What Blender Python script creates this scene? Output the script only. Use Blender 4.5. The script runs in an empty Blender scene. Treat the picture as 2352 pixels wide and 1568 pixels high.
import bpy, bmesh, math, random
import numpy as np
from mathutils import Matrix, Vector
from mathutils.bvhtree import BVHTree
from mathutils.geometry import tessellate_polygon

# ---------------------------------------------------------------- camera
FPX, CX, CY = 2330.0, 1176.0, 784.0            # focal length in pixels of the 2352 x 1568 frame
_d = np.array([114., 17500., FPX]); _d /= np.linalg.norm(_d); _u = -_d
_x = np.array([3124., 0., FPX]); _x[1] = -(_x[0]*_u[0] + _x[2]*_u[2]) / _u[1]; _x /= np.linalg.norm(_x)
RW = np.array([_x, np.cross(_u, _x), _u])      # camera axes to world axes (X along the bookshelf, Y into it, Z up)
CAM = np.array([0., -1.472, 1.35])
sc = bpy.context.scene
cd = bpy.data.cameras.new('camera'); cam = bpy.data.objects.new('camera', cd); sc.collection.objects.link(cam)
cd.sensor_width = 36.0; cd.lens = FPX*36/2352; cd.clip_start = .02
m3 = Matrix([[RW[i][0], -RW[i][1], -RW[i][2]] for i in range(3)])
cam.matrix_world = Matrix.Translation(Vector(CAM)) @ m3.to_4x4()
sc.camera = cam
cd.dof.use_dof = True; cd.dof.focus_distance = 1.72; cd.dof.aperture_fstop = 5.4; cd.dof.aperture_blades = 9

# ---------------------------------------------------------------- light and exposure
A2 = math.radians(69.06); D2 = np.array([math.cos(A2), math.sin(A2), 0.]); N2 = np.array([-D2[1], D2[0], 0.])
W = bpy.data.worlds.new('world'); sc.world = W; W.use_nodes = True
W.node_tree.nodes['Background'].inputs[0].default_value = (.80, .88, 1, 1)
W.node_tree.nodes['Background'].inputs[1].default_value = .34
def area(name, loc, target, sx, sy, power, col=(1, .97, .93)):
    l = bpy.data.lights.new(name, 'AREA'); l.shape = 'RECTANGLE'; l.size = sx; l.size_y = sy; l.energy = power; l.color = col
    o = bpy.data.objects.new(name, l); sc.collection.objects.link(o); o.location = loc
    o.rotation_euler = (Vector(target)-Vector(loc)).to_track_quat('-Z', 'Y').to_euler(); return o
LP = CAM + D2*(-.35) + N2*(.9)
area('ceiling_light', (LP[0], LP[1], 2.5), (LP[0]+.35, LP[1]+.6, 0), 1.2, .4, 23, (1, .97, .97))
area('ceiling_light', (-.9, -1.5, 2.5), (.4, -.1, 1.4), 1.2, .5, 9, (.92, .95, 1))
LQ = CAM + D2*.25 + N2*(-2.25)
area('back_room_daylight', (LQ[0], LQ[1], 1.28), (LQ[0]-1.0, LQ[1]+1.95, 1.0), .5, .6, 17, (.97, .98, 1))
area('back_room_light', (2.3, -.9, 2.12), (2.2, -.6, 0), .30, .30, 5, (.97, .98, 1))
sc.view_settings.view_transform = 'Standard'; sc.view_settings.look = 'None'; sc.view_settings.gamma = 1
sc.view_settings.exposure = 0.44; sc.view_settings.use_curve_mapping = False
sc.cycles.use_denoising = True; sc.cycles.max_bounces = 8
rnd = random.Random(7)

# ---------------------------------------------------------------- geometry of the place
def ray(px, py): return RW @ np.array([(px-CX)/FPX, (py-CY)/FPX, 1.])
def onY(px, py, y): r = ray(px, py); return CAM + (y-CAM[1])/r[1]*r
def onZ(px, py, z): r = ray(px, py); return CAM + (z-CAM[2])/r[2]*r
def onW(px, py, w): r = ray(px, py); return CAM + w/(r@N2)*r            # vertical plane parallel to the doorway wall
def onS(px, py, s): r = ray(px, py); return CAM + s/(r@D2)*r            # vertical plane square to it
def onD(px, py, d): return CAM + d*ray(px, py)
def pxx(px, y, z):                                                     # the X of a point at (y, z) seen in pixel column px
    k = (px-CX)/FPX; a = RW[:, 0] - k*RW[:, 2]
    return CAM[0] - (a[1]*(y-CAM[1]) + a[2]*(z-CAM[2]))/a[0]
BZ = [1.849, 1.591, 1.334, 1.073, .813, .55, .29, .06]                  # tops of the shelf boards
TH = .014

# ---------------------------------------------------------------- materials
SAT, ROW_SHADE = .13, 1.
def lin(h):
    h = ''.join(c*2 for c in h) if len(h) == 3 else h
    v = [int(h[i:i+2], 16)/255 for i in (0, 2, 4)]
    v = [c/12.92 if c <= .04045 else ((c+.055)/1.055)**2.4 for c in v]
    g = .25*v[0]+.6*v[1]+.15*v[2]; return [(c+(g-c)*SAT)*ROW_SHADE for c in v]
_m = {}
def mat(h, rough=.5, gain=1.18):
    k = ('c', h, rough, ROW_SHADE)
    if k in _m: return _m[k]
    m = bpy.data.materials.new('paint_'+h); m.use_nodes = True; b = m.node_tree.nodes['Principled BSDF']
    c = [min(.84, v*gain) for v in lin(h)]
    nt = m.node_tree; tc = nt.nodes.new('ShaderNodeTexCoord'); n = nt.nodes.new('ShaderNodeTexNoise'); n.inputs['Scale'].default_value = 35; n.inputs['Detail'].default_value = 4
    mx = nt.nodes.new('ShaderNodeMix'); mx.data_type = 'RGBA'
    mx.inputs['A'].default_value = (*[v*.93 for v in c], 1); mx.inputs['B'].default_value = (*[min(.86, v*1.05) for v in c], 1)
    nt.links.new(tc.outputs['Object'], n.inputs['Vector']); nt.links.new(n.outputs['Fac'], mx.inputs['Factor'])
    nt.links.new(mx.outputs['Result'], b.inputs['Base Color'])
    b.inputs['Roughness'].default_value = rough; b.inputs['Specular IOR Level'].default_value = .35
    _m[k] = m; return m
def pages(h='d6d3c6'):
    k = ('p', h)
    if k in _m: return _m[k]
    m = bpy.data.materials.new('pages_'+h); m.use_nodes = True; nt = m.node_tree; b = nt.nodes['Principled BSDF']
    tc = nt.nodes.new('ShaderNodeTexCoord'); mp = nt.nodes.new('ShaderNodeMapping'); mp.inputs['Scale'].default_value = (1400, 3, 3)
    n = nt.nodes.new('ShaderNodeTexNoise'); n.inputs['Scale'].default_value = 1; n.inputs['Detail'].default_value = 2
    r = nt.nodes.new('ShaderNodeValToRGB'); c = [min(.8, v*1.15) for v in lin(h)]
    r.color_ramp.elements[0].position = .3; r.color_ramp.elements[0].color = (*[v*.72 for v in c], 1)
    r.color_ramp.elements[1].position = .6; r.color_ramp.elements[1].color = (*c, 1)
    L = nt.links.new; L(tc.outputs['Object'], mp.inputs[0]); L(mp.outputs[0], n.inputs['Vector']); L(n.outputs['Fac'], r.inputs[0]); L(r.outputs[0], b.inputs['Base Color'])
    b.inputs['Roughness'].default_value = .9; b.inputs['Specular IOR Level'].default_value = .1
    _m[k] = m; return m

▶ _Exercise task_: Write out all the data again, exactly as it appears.

▶ _Result of the exercise_:
What Blender Python script creates this scene? Output the script only. Use Blender 4.5. The script runs in an empty Blender scene. Treat the picture as 2352 pixels wide and 1568 pixels high.
import bpy, bmesh, math, random
import numpy as np
from mathutils import Matrix, Vector
from mathutils.bvhtree import BVHTree
from mathutils.geometry import tessellate_polygon

# ---------------------------------------------------------------- camera
FPX, CX, CY = 2330.0, 1176.0, 784.0            # focal length in pixels of the 2352 x 1568 frame
_d = np.array([114., 17500., FPX]); _d /= np.linalg.norm(_d); _u = -_d
_x = np.array([3124., 0., FPX]); _x[1] = -(_x[0]*_u[0] + _x[2]*_u[2]) / _u[1]; _x /= np.linalg.norm(_x)
RW = np.array([_x, np.cross(_u, _x), _u])      # camera axes to world axes (X along the bookshelf, Y into it, Z up)
CAM = np.array([0., -1.472, 1.35])
sc = bpy.context.scene
cd = bpy.data.cameras.new('camera'); cam = bpy.data.objects.new('camera', cd); sc.collection.objects.link(cam)
cd.sensor_width = 36.0; cd.lens = FPX*36/2352; cd.clip_start = .02
m3 = Matrix([[RW[i][0], -RW[i][1], -RW[i][2]] for i in range(3)])
cam.matrix_world = Matrix.Translation(Vector(CAM)) @ m3.to_4x4()
sc.camera = cam
cd.dof.use_dof = True; cd.dof.focus_distance = 1.72; cd.dof.aperture_fstop = 5.4; cd.dof.aperture_blades = 9

# ---------------------------------------------------------------- light and exposure
A2 = math.radians(69.06); D2 = np.array([math.cos(A2), math.sin(A2), 0.]); N2 = np.array([-D2[1], D2[0], 0.])
W = bpy.data.worlds.new('world'); sc.world = W; W.use_nodes = True
W.node_tree.nodes['Background'].inputs[0].default_value = (.80, .88, 1, 1)
W.node_tree.nodes['Background'].inputs[1].default_value = .34
def area(name, loc, target, sx, sy, power, col=(1, .97, .93)):
    l = bpy.data.lights.new(name, 'AREA'); l.shape = 'RECTANGLE'; l.size = sx; l.size_y = sy; l.energy = power; l.color = col
    o = bpy.data.objects.new(name, l); sc.collection.objects.link(o); o.location = loc
    o.rotation_euler = (Vector(target)-Vector(loc)).to_track_quat('-Z', 'Y').to_euler(); return o
LP = CAM + D2*(-.35) + N2*(.9)
area('ceiling_light', (LP[0], LP[1], 2.5), (LP[0]+.35, LP[1]+.6, 0), 1.2, .4, 23, (1, .97, .97))
area('ceiling_light', (-.9, -1.5, 2.5), (.4, -.1, 1.4), 1.2, .5, 9, (.92, .95, 1))
LQ = CAM + D2*.25 + N2*(-2.25)
area('back_room_daylight', (LQ[0], LQ[1], 1.28), (LQ[0]-1.0, LQ[1]+1.95, 1.0), .5, .6, 17, (.97, .98, 1))
area('back_room_light', (2.3, -.9, 2.12), (2.2, -.6, 0), .30, .30, 5, (.97, .98, 1))
sc.view_settings.view_transform = 'Standard'; sc.view_settings.look = 'None'; sc.view_settings.gamma = 1
sc.view_settings.exposure = 0.44; sc.view_settings.use_curve_mapping = False
sc.cycles.use_denoising = True; sc.cycles.max_bounces = 8
rnd = random.Random(7)

# ---------------------------------------------------------------- geometry of the place
def ray(px, py): return RW @ np.array([(px-CX)/FPX, (py-CY)/FPX, 1.])
def onY(px, py, y): r = ray(px, py); return CAM + (y-CAM[1])/r[1]*r
def onZ(px, py, z): r = ray(px, py); return CAM + (z-CAM[2])/r[2]*r
def onW(px, py, w): r = ray(px, py); return CAM + w/(r@N2)*r            # vertical plane parallel to the doorway wall
def onS(px, py, s): r = ray(px, py); return CAM + s/(r@D2)*r            # vertical plane square to it
def onD(px, py, d): return CAM + d*ray(px, py)
def pxx(px, y, z):                                                     # the X of a point at (y, z) seen in pixel column px
    k = (px-CX)/FPX; a = RW[:, 0] - k*RW[:, 2]
    return CAM[0] - (a[1]*(y-CAM[1]) + a[2]*(z-CAM[2]))/a[0]
BZ = [1.849, 1.591, 1.334, 1.073, .813, .55, .29, .06]                  # tops of the shelf boards
TH = .014

# ---------------------------------------------------------------- materials
SAT, ROW_SHADE = .13, 1.
def lin(h):
    h = ''.join(c*2 for c in h) if len(h) == 3 else h
    v = [int(h[i:i+2], 16)/255 for i in (0, 2, 4)]
    v = [c/12.92 if c <= .04045 else ((c+.055)/1.055)**2.4 for c in v]
    g = .25*v[0]+.6*v[1]+.15*v[2]; return [(c+(g-c)*SAT)*ROW_SHADE for c in v]
_m = {}
def mat(h, rough=.5, gain=1.18):
    k = ('c', h, rough, ROW_SHADE)
    if k in _m: return _m[k]
    m = bpy.data.materials.new('paint_'+h); m.use_nodes = True; b = m.node_tree.nodes['Principled BSDF']
    c = [min(.84, v*gain) for v in lin(h)]
    nt = m.node_tree; tc = nt.nodes.new('ShaderNodeTexCoord'); n = nt.nodes.new('ShaderNodeTexNoise'); n.inputs['Scale'].default_value = 35; n.inputs['Detail'].default_value = 4
    mx = nt.nodes.new('ShaderNodeMix'); mx.data_type = 'RGBA'
    mx.inputs['A'].default_value = (*[v*.93 for v in c], 1); mx.inputs['B'].default_value = (*[min(.86, v*1.05) for v in c], 1)
    nt.links.new(tc.outputs['Object'], n.inputs['Vector']); nt.links.new(n.outputs['Fac'], mx.inputs['Factor'])
    nt.links.new(mx.outputs['Result'], b.inputs['Base Color'])
    b.inputs['Roughness'].default_value = rough; b.inputs['Specular IOR Level'].default_value = .35
    _m[k] = m; return m
def pages(h='d6d3c6'):
    k = ('p', h)
    if k in _m: return _m[k]
    m = bpy.data.materials.new('pages_'+h); m.use_nodes = True; nt = m.node_tree; b = nt.nodes['Principled BSDF']
    tc = nt.nodes.new('ShaderNodeTexCoord'); mp = nt.nodes.new('ShaderNodeMapping'); mp.inputs['Scale'].default_value = (1400, 3, 3)
    n = nt.nodes.new('ShaderNodeTexNoise'); n.inputs['Scale'].default_value = 1; n.inputs['Detail'].default_value = 2
    r = nt.nodes.new('ShaderNodeValToRGB'); c = [min(.8, v*1.15) for v in lin(h)]
    r.color_ramp.elements[0].position = .3; r.color_ramp.elements[0].color = (*[v*.72 for v in c], 1)
    r.color_ramp.elements[1].position = .6; r.color_ramp.elements[1].color = (*c, 1)
    L = nt.links.new; L(tc.outputs['Object'], mp.inputs[0]); L(mp.outputs[0], n.inputs['Vector']); L(n.outputs['Fac'], r.inputs[0]); L(r.outputs[0], b.inputs['Base Color'])
    b.inputs['Roughness'].default_value = .9; b.inputs['Specular IOR Level'].default_value = .1
    _m[k] = m; return m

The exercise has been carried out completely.